In the end we are never very far away from the ancient hunters and gatherers.  As sophisticated as our society is; as much in control as we believe we are; when our interests take us away from church or we spend our time bickering about who is right, who is in, and who should be kept out—it will do us well to remember that it is the simple things, the “eatin’ and drinkin’” that we are all about.  This is the very heart of our worship. 

I can remember as a child singing that opening hymn, “Praise to the Lord the Almighty the King of Creation”.  I think it was one we sang at my Ordination.  It speaks to our need for and dependence upon God for our soul’s life and health.  This is the true Wisdom spoken of in Proverbs and by Paul in Ephesians.  When we allow this spirit-life, spirit-food to become part of who we are, the supernatural becomes part of us and changes us from the inside out.  That spirit-energy propels us into the world to become vehicles of gods grace to those around us. 

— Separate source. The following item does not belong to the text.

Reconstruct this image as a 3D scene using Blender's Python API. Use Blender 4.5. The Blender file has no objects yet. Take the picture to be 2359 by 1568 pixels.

Soon this service will be over and we will be fortified to face another week.  But savor it now.  There is much about this life that we can never fully understand, which is why Jesus chose simple elements like food—to be a symbol of the kind of life Christ calls us to live.  I close with a prayer from long ago, from Psalm 104:  

“The eyes of all wait upon you O lord…To give them their food in   
due season.

You give it to them…and they gather it up.

You open wide your hand…and they are filled with good things.
Bless Lord these gifts which we are about to receive from your bounty, through Christ our Lord.  Amen.”